* _WRITTEN INSTRUCTION_
Exactly as written, write out the lines below from the first to the one containing "return p + V((cs", inclusive. Pictures do not belong in the copy.

* _DATASET EXCERPT_
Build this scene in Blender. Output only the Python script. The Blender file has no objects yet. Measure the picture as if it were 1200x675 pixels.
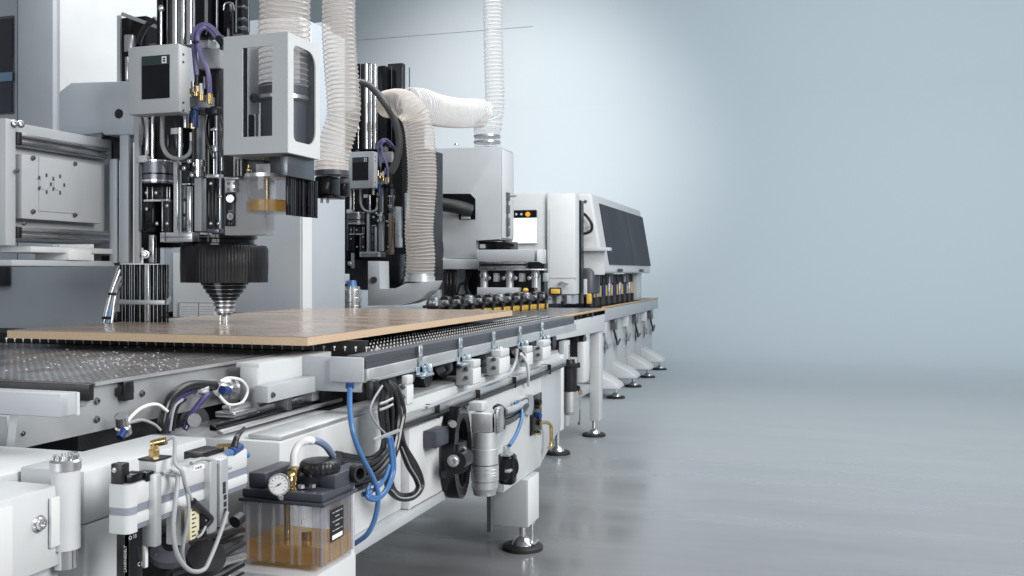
import bpy, bmesh, math, random
from mathutils import Vector as V, Matrix
random.seed(7)
S = bpy.context.scene
COL = S.collection
F, CU, CV, H = 1122.0, 600.0, 318.0, 1.2
TH = math.atan(350.0 / 1122.0)
sn, cs = math.sin(TH), math.cos(TH)
def ray(u, v):
    a, b = (u - CU) / F, (CV - v) / F
    return V((cs * a - sn, sn * a + cs, b))
def PX(u, v, X): r = ray(u, v); t = X / r.x; return V((0, 0, H)) + r * t
def PY(u, v, Y): r = ray(u, v); t = Y / r.y; return V((0, 0, H)) + r * t
def PZ(u, v, Z): r = ray(u, v); t = (Z - H) / r.z; return V((0, 0, H)) + r * t
def PT(p, du, dv):      # a point du,dv picture pixels to the right / down of p at its own depth
    d = p.x * -sn + p.y * cs
    return p + V((cs * du, sn * du, -dv)) * (d / F)

# ------------------------------------------------------------------ materials
def pm(name, col, rough=0.5, metal=0.0, var=0.06, scale=6.0, bump=0.0, bscale=60.0, stretch=None, coat=0.0, spec=0.5, rvar=0.08):
    m = bpy.data.materials.new(name); m.use_nodes = True
    nt = m.node_tree; n = nt.nodes; l = nt.links
    b = n["Principled BSDF"]
    b.inputs["Roughness"].default_value = rough
    b.inputs["Metallic"].default_value = metal
    b.inputs["Specular IOR Level"].default_value = spec
    b.inputs["Coat Weight"].default_value = coat
    b.inputs["Coat Roughness"].default_value = 0.06
    tc = n.new("ShaderNodeTexCoord"); mp = n.new("ShaderNodeMapping")
    l.new(tc.outputs["Object"], mp.inputs["Vector"])
    if stretch: mp.inputs["Scale"].default_value = stretch
    nz = n.new("ShaderNodeTexNoise"); nz.inputs["Scale"].default_value = scale; nz.inputs["Detail"].default_value = 6
    l.new(mp.outputs[0], nz.inputs["Vector"])
    rp = n.new("ShaderNodeValToRGB")
    rp.color_ramp.elements[0].position = 0.3; rp.color_ramp.elements[1].position = 0.7
    rp.color_ramp.elements[0].color = (*[max(0, c * (1 - var)) for c in col], 1)
    rp.color_ramp.elements[1].color = (*[min(1, c * (1 + var)) for c in col], 1)
    l.new(nz.outputs["Fac"], rp.inputs[0]); l.new(rp.outputs[0], b.inputs["Base Color"])
    mr = n.new("ShaderNodeMapRange"); mr.inputs[1].default_value = .3; mr.inputs[2].default_value = .7
    mr.inputs[3].default_value = max(.02, rough - rvar); mr.inputs[4].default_value = min(1, rough + rvar)
    l.new(nz.outputs["Fac"], mr.inputs[0]); l.new(mr.outputs[0], b.inputs["Roughness"])
    if bump:
        n2 = n.new("ShaderNodeTexNoise"); n2.inputs["Scale"].default_value = bscale; n2.inputs["Detail"].default_value = 3
        l.new(mp.outputs[0], n2.inputs["Vector"])
        bp = n.new("ShaderNodeBump"); bp.inputs["Strength"].default_value = bump; bp.inputs["Distance"].default_value = 0.002
        l.new(n2.outputs["Fac"], bp.inputs["Height"]); l.new(bp.outputs[0], b.inputs["Normal"])
    return m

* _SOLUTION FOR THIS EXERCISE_
Build this scene in Blender. Output only the Python script. The Blender file has no objects yet. Measure the picture as if it were 1200x675 pixels.
import bpy, bmesh, math, random
from mathutils import Vector as V, Matrix
random.seed(7)
S = bpy.context.scene
COL = S.collection
F, CU, CV, H = 1122.0, 600.0, 318.0, 1.2
TH = math.atan(350.0 / 1122.0)
sn, cs = math.sin(TH), math.cos(TH)
def ray(u, v):
    a, b = (u - CU) / F, (CV - v) / F
    return V((cs * a - sn, sn * a + cs, b))
def PX(u, v, X): r = ray(u, v); t = X / r.x; return V((0, 0, H)) + r * t
def PY(u, v, Y): r = ray(u, v); t = Y / r.y; return V((0, 0, H)) + r * t
def PZ(u, v, Z): r = ray(u, v); t = (Z - H) / r.z; return V((0, 0, H)) + r * t
def PT(p, du, dv):      # a point du,dv picture pixels to the right / down of p at its own depth
    d = p.x * -sn + p.y * cs
    return p + V((cs * du, sn * du, -dv)) * (d / F)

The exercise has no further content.